From the LA Times obituary—
"What Gordon should be most remembered for is taking a stand on a matter of principle at a time when hardly anyone — not only within the Japanese American community but the nation at large — sided with him or sympathized with him," said Peter H. Irons, a retired UC San Diego political scientist whose research in the 1980s helped lay the legal foundation for the overturning of the convictions. "It wasn't at all like the civil rights movement where thousands of people engaged in demonstrations and civil disobedience. It was a very lonely stand."
A stand so lonely that only two other Japanese-Americans challenged the discriminatory curfew and evacuation orders.

It would take over 40 years for the convictions in all three cases to be overturned.

l-r: Gordon Hirabayashi, Min Yasui, Fred Korematsu.
Photo: Steven Okazaki
For the rest of their lives, the three continued to speak out.

Min Yasui would settle in Denver after the war, where he was a civil rights attorney. On the national scene, Yasui would become a leader of the internment redress movement that got underway in the 1970s.

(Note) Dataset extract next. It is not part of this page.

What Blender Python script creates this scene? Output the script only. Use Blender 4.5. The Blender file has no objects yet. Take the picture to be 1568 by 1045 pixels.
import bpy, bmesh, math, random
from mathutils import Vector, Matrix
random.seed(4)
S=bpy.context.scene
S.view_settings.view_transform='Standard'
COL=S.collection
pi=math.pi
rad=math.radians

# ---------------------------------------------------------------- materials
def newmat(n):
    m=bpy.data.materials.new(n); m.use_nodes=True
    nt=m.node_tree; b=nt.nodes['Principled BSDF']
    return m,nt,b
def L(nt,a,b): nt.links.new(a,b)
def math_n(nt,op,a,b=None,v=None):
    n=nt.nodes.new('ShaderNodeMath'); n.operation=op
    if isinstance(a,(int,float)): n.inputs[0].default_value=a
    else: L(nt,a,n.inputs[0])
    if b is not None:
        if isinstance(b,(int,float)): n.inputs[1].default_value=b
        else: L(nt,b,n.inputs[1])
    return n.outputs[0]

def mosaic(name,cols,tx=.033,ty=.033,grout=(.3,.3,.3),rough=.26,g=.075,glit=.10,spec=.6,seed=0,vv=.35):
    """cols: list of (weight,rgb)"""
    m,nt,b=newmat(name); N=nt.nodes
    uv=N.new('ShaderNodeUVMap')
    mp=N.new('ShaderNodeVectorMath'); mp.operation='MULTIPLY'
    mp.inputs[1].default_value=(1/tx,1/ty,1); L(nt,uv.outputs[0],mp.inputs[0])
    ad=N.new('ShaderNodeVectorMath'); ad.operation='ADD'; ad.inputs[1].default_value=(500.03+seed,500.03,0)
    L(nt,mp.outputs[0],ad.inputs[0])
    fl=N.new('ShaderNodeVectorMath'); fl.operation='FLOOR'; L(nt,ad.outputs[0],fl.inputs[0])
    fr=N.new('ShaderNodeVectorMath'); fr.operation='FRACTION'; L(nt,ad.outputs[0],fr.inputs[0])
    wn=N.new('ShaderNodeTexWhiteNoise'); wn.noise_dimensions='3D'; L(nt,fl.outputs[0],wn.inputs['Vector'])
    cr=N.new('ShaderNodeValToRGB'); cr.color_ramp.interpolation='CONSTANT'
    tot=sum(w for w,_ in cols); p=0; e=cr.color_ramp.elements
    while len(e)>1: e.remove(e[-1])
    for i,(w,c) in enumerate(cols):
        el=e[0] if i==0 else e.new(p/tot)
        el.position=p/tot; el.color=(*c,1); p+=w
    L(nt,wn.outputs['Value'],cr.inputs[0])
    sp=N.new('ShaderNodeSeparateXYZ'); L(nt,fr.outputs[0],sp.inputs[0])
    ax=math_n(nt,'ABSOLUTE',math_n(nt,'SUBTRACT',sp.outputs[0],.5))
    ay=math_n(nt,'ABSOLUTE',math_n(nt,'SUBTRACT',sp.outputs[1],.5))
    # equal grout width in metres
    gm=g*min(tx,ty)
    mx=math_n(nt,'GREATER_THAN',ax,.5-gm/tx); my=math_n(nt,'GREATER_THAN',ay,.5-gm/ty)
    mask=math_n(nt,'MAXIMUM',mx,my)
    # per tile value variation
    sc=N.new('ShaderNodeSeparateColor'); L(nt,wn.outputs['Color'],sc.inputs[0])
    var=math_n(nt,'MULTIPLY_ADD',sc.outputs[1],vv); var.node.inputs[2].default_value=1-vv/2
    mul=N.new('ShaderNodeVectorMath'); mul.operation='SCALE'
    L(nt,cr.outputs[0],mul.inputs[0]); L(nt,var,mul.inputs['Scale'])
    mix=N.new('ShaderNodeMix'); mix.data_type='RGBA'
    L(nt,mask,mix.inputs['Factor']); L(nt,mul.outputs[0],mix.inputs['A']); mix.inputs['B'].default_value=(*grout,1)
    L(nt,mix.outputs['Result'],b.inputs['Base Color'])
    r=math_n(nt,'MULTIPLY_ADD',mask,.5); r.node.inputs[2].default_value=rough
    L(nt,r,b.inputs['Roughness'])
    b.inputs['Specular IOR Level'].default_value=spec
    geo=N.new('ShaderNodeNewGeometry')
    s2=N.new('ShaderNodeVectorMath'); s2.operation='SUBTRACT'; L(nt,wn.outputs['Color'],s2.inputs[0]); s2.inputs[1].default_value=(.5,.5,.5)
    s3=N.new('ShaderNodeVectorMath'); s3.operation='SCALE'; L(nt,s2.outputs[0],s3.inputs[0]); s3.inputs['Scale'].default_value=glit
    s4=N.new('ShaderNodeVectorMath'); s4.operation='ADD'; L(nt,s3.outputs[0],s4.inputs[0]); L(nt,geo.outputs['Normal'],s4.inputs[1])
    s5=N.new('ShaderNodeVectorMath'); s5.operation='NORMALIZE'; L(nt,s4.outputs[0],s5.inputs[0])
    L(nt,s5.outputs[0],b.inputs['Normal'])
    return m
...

In response to the post-September 11, 2001 assault on civil liberties, Fred Korematsu filed a 2003 brief on behalf of Muslims held in Guantanamo.

A year before his death in 2005, Korematsu wrote in an op-ed about the right-wing effort to re-write the history of Japanese internment as part of its outcry for racial profiling of Muslims—
Fears and prejudices directed against minority communities are too easy to evoke and exaggerate, often to serve the political agendas of those who promote those fears. I know what it is like to be at the other end of such scapegoating and how difficult it is to clear one's name after unjustified suspicions are endorsed as fact by the government. If someone is a spy or terrorist they should be prosecuted for their actions. But no one should ever be locked away simply because they share the same race, ethnicity, or religion as a spy or terrorist. If that principle was not learned from the internment of Japanese Americans, then these are very dangerous times for our democracy.